Except as provided in 9-19.1.3, no person shall be required by any court, grand jury, agency, department, or commission of the state to reveal confidential association, to disclose any confidential information, or to disclose the source of any confidential information received or obtained by him or her in his or her capacity as a reporter, editor commentator, journalist, writer, correspondent, news photographer or other person directly engaged in the gathering or presentation of news for any accredited newspaper, periodical, press association, newspaper syndicate, wire service, or radio or television station."

9-19.1-3. Qualifications.

(a) The privilege conferred by § 9-19.1.2 shall not apply to any information which has at any time been published, broadcast, or otherwise made public by the person claiming the privilege.

(b) The privilege conferred by § 9-19.1-2 shall not apply:

(1) To the source of any allegedly defamatory information in any case where the defendant, in a civil action for defamation, asserts a defense based on the source of the information; or

(2) To the source of any information concerning the details of any grand jury or other proceeding which was required to be secret under the laws of the state.

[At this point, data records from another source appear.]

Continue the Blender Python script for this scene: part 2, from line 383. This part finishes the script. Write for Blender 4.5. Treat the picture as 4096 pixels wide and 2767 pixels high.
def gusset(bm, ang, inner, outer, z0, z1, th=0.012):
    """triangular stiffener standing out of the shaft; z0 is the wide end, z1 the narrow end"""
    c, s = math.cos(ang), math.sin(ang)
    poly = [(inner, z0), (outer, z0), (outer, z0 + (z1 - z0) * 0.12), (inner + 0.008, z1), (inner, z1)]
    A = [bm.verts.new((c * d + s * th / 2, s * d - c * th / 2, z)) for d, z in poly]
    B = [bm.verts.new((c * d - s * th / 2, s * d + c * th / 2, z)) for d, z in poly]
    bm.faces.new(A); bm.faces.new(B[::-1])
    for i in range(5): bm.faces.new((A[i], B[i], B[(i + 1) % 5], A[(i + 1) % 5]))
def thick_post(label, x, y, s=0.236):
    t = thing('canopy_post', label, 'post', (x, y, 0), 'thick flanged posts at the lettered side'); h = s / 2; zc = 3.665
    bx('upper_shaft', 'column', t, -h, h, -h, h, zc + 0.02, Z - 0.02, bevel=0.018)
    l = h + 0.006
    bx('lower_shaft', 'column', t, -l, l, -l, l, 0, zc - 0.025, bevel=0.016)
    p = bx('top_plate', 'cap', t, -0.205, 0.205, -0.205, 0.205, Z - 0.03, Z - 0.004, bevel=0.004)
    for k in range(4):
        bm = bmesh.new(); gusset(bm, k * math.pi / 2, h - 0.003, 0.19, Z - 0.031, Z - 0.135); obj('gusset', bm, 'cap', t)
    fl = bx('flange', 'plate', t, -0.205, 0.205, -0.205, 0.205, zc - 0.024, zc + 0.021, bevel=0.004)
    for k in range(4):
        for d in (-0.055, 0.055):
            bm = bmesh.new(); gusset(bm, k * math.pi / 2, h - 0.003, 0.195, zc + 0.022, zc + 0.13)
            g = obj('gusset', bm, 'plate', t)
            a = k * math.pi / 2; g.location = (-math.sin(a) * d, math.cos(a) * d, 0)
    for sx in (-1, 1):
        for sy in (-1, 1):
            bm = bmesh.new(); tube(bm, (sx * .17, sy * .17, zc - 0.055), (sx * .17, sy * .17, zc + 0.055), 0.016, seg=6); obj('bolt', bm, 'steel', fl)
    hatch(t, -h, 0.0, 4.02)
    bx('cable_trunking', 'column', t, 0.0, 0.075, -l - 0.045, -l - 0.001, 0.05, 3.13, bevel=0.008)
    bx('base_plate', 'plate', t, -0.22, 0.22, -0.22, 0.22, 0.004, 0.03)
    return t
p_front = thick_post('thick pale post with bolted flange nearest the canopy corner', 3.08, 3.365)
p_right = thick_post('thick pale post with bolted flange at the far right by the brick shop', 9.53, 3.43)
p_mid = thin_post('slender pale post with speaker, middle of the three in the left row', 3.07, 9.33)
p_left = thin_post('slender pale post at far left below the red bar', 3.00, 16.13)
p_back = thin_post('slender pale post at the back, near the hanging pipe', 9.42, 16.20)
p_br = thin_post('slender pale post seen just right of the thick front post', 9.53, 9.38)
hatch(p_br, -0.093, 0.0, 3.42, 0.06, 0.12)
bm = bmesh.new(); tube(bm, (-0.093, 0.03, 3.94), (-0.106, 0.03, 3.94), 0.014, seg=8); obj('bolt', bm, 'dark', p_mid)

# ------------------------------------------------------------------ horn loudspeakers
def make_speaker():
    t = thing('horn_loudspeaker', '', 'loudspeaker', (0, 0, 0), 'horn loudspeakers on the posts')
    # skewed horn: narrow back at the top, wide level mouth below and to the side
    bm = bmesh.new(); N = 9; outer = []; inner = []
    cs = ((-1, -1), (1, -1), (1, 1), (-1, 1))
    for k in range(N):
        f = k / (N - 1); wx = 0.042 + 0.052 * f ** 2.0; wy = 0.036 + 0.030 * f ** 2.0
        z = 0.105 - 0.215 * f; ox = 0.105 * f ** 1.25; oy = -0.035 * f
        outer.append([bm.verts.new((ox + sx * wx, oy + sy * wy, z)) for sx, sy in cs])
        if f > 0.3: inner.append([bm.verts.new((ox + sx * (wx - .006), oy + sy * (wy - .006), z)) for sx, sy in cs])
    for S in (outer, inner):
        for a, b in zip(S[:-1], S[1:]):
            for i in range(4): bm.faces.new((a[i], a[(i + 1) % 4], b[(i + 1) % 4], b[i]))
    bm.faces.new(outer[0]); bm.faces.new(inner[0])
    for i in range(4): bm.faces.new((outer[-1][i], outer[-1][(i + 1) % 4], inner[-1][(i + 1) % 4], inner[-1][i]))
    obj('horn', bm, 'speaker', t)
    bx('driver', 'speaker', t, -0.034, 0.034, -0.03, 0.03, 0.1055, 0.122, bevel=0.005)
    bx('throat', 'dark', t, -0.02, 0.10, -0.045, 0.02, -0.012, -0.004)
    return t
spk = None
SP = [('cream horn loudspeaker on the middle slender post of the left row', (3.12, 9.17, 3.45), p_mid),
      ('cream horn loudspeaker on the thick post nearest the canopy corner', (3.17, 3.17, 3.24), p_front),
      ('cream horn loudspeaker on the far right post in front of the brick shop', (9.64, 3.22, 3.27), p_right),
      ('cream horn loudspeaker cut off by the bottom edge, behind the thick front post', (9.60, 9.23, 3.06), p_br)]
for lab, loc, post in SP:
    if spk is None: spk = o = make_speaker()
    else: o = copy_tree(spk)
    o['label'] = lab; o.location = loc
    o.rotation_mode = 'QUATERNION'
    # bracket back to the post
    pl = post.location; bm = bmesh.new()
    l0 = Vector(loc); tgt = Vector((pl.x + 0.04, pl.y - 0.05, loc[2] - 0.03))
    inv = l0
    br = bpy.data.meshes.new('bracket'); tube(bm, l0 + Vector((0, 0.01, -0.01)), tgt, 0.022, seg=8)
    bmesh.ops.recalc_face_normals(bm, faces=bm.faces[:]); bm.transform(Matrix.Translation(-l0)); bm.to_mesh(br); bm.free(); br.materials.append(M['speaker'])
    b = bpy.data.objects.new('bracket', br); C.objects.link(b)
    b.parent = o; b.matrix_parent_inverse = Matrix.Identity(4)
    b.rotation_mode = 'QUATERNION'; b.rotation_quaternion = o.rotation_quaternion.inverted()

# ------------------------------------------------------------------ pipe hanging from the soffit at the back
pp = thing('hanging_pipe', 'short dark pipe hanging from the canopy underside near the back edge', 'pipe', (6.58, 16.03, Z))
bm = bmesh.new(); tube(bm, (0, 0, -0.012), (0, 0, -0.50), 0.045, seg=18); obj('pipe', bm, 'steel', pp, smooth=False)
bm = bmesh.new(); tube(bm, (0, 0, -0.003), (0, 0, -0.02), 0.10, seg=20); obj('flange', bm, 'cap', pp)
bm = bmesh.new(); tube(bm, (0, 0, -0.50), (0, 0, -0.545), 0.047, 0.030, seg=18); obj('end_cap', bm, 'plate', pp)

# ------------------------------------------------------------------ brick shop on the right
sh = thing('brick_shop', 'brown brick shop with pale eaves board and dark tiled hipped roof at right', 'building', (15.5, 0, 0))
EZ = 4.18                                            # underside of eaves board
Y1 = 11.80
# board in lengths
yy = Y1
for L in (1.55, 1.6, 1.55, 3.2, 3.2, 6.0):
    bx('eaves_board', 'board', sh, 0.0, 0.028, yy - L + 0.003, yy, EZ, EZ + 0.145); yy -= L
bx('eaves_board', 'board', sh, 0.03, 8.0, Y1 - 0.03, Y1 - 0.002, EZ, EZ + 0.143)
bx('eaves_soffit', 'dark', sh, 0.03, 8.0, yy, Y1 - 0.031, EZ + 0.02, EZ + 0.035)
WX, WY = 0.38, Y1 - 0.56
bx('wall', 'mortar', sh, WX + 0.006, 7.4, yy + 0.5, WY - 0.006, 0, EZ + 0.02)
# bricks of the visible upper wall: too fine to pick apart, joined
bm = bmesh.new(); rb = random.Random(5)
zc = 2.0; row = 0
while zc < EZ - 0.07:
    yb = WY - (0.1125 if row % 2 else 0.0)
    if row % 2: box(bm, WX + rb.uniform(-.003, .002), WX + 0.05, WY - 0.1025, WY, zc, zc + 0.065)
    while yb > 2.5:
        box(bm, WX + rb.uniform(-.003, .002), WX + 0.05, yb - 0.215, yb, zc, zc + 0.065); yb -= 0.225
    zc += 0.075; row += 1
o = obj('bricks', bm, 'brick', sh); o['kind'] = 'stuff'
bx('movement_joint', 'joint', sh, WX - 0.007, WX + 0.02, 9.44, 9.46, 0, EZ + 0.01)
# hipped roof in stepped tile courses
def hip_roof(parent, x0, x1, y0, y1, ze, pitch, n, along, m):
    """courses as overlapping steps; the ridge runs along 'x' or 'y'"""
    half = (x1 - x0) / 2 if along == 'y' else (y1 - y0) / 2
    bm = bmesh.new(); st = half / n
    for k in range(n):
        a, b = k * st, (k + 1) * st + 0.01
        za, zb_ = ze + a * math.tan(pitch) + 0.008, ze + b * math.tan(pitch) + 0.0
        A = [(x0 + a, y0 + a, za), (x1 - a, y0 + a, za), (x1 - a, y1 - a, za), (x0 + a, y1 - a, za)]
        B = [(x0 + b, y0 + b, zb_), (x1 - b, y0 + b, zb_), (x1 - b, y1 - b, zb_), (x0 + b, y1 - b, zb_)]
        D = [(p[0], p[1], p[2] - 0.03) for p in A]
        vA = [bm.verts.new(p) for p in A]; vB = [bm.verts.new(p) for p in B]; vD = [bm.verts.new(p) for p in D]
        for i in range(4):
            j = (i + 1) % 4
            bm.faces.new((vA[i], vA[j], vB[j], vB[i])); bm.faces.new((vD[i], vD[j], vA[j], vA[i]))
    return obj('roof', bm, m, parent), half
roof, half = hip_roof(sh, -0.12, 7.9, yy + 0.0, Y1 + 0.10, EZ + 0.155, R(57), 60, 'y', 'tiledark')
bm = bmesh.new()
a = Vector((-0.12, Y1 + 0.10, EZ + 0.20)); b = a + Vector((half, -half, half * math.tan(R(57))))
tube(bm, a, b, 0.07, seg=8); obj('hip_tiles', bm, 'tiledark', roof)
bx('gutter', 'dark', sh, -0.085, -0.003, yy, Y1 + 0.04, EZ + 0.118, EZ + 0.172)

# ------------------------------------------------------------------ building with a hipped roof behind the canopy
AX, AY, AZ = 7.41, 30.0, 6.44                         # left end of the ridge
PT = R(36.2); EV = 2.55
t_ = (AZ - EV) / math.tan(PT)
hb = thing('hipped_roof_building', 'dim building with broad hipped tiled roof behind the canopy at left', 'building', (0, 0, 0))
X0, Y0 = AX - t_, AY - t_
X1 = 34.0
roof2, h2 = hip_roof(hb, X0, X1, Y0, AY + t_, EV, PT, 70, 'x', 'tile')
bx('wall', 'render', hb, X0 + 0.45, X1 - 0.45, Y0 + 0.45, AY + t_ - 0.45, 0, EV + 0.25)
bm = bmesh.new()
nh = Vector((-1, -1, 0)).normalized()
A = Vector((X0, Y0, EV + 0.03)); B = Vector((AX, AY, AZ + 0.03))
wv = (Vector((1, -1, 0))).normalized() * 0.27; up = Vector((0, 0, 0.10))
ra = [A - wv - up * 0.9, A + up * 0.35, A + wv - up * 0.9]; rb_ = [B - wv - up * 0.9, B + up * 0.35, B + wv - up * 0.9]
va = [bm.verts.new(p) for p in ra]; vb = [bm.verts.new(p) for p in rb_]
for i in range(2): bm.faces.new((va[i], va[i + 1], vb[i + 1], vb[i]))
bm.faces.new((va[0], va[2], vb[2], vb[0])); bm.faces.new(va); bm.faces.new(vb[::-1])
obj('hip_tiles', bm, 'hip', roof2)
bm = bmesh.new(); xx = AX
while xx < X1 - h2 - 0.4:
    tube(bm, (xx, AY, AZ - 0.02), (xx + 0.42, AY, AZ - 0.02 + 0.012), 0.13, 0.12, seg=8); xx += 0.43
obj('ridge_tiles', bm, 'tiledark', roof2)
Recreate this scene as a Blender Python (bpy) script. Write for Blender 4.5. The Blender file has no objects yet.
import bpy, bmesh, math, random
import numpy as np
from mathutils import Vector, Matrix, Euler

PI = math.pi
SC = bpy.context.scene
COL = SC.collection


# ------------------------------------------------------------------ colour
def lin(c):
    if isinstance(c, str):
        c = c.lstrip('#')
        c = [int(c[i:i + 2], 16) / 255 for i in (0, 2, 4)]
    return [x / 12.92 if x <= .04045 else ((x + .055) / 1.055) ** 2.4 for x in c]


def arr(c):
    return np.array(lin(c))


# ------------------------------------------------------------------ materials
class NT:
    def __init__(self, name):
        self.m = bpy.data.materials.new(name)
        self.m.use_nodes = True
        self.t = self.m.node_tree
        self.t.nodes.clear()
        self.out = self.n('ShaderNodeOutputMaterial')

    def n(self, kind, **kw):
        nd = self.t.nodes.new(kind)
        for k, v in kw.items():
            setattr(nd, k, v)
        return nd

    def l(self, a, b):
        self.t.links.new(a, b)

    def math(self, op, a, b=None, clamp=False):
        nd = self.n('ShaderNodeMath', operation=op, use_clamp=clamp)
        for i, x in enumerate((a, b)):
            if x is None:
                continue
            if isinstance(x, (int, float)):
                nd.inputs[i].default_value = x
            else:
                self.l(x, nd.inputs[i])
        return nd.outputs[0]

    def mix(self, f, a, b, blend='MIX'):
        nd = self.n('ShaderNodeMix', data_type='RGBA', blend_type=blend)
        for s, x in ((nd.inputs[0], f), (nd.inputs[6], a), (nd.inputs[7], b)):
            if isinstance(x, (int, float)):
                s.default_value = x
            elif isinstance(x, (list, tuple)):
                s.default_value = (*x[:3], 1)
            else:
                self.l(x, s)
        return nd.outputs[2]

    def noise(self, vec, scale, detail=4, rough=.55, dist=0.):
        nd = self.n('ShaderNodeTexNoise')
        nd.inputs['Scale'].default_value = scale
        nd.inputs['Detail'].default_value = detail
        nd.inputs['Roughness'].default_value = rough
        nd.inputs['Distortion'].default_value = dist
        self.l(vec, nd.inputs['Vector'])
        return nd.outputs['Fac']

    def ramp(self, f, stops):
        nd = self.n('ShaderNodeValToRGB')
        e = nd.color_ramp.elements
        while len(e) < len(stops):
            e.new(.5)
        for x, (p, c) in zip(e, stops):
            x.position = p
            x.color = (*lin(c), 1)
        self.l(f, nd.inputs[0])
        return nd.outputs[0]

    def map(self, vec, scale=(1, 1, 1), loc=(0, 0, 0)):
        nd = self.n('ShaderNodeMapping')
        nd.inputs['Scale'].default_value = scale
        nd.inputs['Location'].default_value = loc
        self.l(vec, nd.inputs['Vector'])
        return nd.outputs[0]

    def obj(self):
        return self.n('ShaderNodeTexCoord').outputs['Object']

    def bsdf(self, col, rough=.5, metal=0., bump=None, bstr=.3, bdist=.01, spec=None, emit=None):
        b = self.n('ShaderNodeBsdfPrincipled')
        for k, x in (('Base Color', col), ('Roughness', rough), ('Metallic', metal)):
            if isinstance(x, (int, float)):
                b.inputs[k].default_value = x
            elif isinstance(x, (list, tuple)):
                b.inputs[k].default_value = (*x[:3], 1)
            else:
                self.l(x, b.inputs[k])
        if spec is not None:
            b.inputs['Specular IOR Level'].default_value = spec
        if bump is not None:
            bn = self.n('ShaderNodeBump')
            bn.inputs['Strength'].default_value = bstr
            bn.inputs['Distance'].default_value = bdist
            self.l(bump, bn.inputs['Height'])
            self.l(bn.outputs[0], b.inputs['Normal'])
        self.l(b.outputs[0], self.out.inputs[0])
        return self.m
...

(c) In any case where a person claims a privilege conferred by this statute, the person seeking the information or the source of the information may apply to the superior court for an order divesting the privilege. If the court, after hearing the parties, shall find that there is substantial evidence that disclosure of the information or of the source of the information is necessary to permit a criminal prosecution for the commission of a specific felony, or to prevent a threat to human life, and that the information or the source of the information is not available from other prospective witnesses, the court may make such order as may be proper under the circumstance. Any such order shall be appealable under the provisions of chapter 24 of title 9.